**The exercise**
Reproduce verbatim the lines up to and including the one with "props(o, lab, 'mooring", starting from the first.

**Given information**
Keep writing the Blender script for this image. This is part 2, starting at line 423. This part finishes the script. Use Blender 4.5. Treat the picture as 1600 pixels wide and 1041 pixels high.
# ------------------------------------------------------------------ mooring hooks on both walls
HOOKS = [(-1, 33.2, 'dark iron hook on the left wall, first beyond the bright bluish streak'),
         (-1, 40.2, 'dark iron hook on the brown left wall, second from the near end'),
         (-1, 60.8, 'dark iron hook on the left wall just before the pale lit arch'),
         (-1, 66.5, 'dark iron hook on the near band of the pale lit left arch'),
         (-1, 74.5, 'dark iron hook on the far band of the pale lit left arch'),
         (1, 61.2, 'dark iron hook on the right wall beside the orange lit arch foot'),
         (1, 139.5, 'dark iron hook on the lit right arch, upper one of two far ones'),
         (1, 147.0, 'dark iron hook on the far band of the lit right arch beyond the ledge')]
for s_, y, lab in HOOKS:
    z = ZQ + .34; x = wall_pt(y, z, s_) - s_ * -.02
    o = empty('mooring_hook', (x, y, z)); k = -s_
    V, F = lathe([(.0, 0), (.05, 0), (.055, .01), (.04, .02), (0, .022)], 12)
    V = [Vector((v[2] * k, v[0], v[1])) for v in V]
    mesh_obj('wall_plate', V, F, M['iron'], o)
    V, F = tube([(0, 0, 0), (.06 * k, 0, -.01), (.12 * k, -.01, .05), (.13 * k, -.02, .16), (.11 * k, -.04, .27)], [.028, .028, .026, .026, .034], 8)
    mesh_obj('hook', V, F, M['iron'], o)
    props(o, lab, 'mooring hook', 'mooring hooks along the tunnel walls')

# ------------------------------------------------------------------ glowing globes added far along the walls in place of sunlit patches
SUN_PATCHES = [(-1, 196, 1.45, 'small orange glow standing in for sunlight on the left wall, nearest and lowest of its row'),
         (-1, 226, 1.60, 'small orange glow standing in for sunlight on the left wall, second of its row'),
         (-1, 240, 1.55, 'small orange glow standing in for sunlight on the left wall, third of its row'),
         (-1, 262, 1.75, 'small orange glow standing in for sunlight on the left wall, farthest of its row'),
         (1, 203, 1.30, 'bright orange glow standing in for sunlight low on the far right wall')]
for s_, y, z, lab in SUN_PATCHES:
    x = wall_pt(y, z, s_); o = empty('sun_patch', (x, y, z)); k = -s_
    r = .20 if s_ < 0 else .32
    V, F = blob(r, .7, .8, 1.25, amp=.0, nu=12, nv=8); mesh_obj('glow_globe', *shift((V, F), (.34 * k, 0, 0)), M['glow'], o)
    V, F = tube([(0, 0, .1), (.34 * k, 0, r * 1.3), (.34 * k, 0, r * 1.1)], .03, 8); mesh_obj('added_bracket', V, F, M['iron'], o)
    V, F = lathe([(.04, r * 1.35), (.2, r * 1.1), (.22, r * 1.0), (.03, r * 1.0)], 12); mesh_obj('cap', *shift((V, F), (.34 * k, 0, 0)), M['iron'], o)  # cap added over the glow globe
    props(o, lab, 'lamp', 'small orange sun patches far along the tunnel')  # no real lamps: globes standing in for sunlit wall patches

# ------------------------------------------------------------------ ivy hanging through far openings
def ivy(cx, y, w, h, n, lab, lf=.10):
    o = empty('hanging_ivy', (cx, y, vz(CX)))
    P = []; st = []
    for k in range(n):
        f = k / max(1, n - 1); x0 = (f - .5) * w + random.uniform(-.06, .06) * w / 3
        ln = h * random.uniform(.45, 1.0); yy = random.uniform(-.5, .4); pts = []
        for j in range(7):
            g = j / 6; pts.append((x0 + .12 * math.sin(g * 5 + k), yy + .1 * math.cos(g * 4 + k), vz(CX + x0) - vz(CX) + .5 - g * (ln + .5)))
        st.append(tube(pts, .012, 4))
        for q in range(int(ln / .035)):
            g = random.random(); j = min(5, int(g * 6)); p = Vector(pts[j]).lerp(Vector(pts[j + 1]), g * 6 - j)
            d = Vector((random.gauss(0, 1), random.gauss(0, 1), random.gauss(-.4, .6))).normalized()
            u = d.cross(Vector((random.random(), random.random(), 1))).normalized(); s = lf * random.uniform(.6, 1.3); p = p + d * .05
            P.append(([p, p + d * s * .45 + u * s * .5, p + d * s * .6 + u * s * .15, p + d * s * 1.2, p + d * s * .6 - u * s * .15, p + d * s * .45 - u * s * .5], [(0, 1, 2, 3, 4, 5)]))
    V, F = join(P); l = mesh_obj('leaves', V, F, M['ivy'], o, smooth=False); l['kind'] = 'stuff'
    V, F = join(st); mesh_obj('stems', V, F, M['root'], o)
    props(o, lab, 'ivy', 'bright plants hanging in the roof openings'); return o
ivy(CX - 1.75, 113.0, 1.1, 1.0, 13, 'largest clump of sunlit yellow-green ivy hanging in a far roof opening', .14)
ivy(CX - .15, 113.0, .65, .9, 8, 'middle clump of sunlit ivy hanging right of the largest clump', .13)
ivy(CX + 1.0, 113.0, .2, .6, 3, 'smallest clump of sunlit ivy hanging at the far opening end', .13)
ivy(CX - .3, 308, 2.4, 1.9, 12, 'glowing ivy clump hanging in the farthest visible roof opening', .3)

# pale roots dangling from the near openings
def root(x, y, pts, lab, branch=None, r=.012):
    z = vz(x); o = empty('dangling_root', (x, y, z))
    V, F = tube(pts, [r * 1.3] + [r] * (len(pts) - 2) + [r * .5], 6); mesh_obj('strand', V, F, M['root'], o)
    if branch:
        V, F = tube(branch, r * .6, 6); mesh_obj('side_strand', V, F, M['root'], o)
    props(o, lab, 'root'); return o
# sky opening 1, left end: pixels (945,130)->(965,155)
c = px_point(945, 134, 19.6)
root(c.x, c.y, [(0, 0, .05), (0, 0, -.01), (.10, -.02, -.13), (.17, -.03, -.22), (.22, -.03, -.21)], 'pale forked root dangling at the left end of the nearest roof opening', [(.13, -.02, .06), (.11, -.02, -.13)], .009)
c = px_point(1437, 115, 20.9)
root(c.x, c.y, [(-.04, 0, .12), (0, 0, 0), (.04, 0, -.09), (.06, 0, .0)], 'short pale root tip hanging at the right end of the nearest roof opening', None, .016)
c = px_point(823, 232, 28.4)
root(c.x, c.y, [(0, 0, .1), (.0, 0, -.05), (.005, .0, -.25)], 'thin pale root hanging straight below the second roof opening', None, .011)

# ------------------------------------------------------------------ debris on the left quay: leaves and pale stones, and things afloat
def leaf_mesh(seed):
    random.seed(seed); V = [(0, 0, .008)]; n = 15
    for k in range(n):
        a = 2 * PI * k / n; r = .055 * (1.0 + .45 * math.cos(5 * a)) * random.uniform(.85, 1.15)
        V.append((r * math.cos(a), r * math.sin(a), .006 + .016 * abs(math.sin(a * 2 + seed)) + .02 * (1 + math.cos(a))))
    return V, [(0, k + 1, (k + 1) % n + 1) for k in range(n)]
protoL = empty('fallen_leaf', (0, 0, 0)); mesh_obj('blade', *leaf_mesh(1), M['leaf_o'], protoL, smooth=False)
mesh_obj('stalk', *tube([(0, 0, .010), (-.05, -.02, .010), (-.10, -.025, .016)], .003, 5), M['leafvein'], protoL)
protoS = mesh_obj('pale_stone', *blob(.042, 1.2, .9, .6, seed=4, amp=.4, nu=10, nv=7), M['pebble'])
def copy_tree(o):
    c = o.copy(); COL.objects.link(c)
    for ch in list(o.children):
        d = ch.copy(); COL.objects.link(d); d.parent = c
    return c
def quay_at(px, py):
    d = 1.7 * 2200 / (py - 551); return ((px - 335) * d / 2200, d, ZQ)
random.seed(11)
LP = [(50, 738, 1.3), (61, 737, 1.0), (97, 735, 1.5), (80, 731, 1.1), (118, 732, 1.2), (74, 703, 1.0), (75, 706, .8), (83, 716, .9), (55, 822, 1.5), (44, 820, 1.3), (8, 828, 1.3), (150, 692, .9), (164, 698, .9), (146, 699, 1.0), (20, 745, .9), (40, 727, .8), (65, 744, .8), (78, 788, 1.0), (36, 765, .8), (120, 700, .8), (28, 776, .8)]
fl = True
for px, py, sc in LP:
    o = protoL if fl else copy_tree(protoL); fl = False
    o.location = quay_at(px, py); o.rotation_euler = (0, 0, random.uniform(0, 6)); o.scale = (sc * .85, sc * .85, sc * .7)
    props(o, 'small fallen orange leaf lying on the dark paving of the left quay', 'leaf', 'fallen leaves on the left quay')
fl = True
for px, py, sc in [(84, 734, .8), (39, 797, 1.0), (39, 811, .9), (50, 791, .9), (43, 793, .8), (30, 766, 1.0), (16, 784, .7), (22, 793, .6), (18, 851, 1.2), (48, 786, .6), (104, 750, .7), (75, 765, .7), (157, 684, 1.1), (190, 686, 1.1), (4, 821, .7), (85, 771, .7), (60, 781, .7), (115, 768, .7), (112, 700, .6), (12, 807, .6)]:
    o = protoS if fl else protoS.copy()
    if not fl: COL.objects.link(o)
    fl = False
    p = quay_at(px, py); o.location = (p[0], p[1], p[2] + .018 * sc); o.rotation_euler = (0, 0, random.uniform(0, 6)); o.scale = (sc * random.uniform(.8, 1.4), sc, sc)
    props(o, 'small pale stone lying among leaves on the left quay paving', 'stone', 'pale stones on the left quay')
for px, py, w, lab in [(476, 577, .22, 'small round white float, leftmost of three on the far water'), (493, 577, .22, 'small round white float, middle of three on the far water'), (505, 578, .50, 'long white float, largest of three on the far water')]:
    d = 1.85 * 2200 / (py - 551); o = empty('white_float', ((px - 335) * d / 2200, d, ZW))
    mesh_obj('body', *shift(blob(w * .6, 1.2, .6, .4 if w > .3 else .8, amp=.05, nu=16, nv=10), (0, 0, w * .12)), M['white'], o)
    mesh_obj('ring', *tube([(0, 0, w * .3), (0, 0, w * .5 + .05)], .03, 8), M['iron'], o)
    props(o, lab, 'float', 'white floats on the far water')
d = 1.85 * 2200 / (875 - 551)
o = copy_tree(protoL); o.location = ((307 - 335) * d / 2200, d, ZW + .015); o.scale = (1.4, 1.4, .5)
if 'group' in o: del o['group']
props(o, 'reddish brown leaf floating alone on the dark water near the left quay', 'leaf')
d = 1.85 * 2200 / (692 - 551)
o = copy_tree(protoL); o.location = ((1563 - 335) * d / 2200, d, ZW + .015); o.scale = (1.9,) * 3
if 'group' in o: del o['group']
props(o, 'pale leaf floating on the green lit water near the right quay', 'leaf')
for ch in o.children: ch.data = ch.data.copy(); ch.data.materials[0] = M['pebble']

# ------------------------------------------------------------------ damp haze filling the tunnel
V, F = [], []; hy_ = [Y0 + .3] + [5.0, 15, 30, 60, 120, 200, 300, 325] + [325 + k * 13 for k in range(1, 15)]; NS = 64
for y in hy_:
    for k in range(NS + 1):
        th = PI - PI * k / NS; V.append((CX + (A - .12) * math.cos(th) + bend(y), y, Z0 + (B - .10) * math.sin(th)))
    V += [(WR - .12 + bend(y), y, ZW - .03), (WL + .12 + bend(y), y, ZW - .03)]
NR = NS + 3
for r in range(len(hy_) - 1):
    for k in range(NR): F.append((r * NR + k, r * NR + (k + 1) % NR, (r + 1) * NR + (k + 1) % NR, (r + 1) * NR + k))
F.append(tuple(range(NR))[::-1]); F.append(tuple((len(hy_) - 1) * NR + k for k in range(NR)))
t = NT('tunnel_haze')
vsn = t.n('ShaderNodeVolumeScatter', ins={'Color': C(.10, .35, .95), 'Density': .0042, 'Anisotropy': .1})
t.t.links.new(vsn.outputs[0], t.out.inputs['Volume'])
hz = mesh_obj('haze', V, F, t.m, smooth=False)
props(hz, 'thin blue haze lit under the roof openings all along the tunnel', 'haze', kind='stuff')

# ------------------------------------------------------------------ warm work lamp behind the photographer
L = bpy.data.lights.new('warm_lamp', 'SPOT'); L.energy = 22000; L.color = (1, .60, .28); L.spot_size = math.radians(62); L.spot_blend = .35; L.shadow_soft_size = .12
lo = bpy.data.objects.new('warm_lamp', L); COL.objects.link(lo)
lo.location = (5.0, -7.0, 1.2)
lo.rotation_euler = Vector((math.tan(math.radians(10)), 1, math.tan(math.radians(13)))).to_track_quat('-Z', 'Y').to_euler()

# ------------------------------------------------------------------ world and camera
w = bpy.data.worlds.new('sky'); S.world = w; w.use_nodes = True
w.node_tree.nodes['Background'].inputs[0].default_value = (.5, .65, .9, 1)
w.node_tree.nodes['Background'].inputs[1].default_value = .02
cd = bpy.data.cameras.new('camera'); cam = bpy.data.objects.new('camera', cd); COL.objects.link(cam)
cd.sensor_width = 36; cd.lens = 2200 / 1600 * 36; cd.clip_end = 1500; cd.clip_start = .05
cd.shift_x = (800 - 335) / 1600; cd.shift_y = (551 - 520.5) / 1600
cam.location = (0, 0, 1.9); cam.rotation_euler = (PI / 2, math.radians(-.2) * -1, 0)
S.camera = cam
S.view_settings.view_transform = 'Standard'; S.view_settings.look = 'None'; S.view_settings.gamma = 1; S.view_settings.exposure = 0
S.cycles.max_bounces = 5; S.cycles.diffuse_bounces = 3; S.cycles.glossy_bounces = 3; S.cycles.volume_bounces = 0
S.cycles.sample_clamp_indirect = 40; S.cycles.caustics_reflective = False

**Answer below**
Keep writing the Blender script for this image. This is part 2, starting at line 423. This part finishes the script. Use Blender 4.5. Treat the picture as 1600 pixels wide and 1041 pixels high.
# ------------------------------------------------------------------ mooring hooks on both walls
HOOKS = [(-1, 33.2, 'dark iron hook on the left wall, first beyond the bright bluish streak'),
         (-1, 40.2, 'dark iron hook on the brown left wall, second from the near end'),
         (-1, 60.8, 'dark iron hook on the left wall just before the pale lit arch'),
         (-1, 66.5, 'dark iron hook on the near band of the pale lit left arch'),
         (-1, 74.5, 'dark iron hook on the far band of the pale lit left arch'),
         (1, 61.2, 'dark iron hook on the right wall beside the orange lit arch foot'),
         (1, 139.5, 'dark iron hook on the lit right arch, upper one of two far ones'),
         (1, 147.0, 'dark iron hook on the far band of the lit right arch beyond the ledge')]
for s_, y, lab in HOOKS:
    z = ZQ + .34; x = wall_pt(y, z, s_) - s_ * -.02
    o = empty('mooring_hook', (x, y, z)); k = -s_
    V, F = lathe([(.0, 0), (.05, 0), (.055, .01), (.04, .02), (0, .022)], 12)
    V = [Vector((v[2] * k, v[0], v[1])) for v in V]
    mesh_obj('wall_plate', V, F, M['iron'], o)
    V, F = tube([(0, 0, 0), (.06 * k, 0, -.01), (.12 * k, -.01, .05), (.13 * k, -.02, .16), (.11 * k, -.04, .27)], [.028, .028, .026, .026, .034], 8)
    mesh_obj('hook', V, F, M['iron'], o)
    props(o, lab, 'mooring hook', 'mooring hooks along the tunnel walls')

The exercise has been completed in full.